Sul set televisivo l’interesse del racconto, contrario all’ossificazione cui il mondo è costretto dalla programmazione catodica e digitale (fiction o science-fiction che sia), ha un ordine monstrum nella mente amabile e sperimentale di enrico ghezzi (non si prescinde dalle iniziali minuscole). Le casualità in orario e “fuori orario” alimentano lo spettacolo, e come potremmo mai abitare la secolare frontiera senza l’inarrivabile avventura di questo ridimensionatore del mondo? Questioni di stile, ma non solo, di scelte che si orientano (per esempio) verso il concerto dei R.E.M. invece che verso il palco del Festival di Sanremo – annata 1995 – nonostante l’incantevole presenza di Claudia Koll. Vincoli e trafficati svincoli in un paese dalle minime coerenze ma grandi slanci artistici malgrado i numerosi scempi. Ha dimostrato, ghezzi, l’esistenza dei mutanti, nelle sue monitorate apparizioni asincrone e nei numerosi articoli su faccende di cultura televisiva e cinematografica, in parte raccolti nelle oltre 700 pagine di questo Acquario. Visioni, appunto, schegge (raccolte da Aura Ghezzi e Alberto Pezzotta) di una fedeltà a sé stesso che vorrebbe uguale negli spettatori, distanziati da quelle facce dominanti gli schermi.

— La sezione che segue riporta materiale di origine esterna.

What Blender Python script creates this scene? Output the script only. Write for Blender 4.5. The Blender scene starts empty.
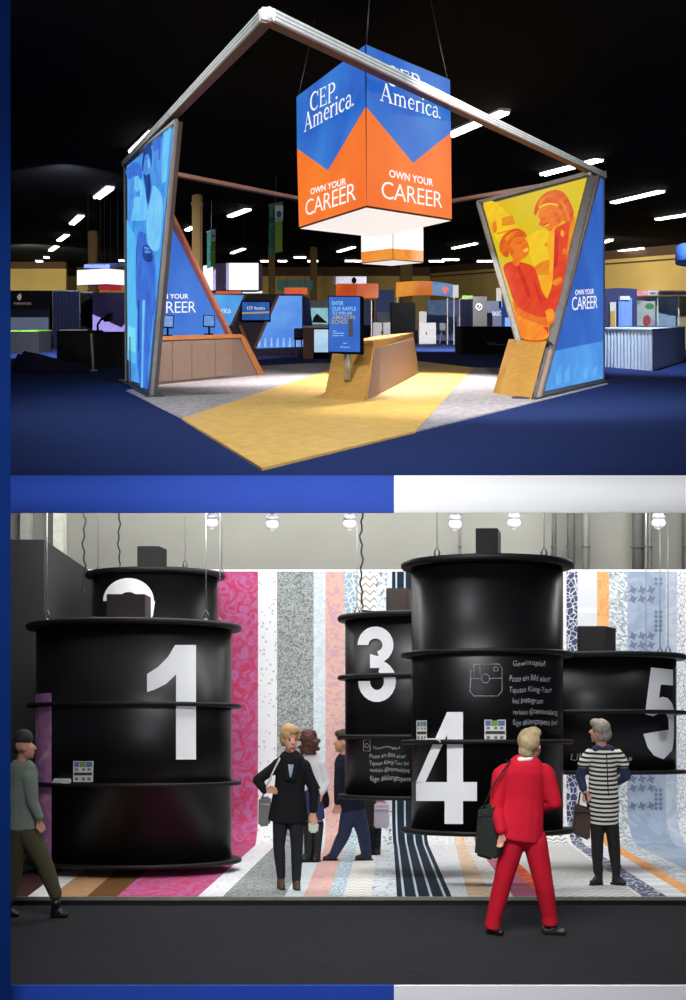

Autore e mangiatore di film, dissemina traslitterazioni dal colore al bianco e nero, ripensando a Kubrick fotografo e assumendolo genio in un look beffardo almeno quanto il protagonista di Arancia meccanica. Vede e intravede, ghezzi, registra e parla fuori sincrono perché dentro il mezzo ci arriva, non ci nasce. A ben pensarci, unico metodo per stabilire la critica. O almeno, per espanderla mediante via diffusiva. Fuori orario e Blob sono lucide allucinazioni e realtà che ruotano intorno a plusvalori mitologici, tolgono la sfocatezza alle immagini a bassa frequenza, inquadrano realtà storiche e geografiche e fine di mondi già avvenuti e ormai sfarinati. Il loro inventore li ha messi nei monitor, ne ha fatto informazione secondo una resa filmica “incerta” ma vera. Sono decine gli articoli in cui spiega distanze e repertori in una sorta di museo senza pareti.
Cosa accade nelle case del pubblico, quando pezzi di memoria vi entrano con la propria illustratissima epidermide dal groviglio nervoso in evidenza? L’illusione pubblicitaria sembra ridursi a uno sciacquettio di merci e miscele, e l’arte finalmente gioca alla pari con l’invadenza gadgettistica, anzi la supera di gran lunga arrivando alla suprema forza kubrickiana di 2001. La doppia ruota della stazione spaziale in costruzione poteva essere advertisement della Pan Am ma ventitré anni dopo questa fallì: non la stazione né quel che ghezzi definisce film-astronave.
Sfogliando l’Acquario, e l’indice dei nomi, ci rendiamo conto dell’enormità di visioni, suoni e mosaici elettronici a cui si è rivolto l’occhio catodico e la vastità d’intrattenimenti a stampa, fra articoli, rubriche, episodi personali, ricordi e poesie. Cinquant’anni di situazionismo teso a superare la vita quotidiana e la didattica televisiva che spande intorno una semplicità inesistente. Così come il “marginale” diventa antitesi a tutte le ricorrenti e banalizzanti rinascite di qualcosa. Il lettore si ritrova improvvisamente nei versi di una poesia, non-protagonista del truman show sbattuto dai tornado ormai intercontinentali: lo scrittore ghezzi (ancora con la minuscola) qui si ritrova e ritroviamo per vie non battute in un montaggio che amore (di editrice e curatori) ha voluto condurre aprendo scatoloni, borse, cassetti, raccoglitori di un disordinatissimo universo geniale. Come se il vento elettronico, uscendo dai monitor, avesse con la sua pressione fatto svolazzare migliaia di fogli scritti a macchina. Sono le carte, per questa volta, a rivelarci tutte le “cose (mai) viste”.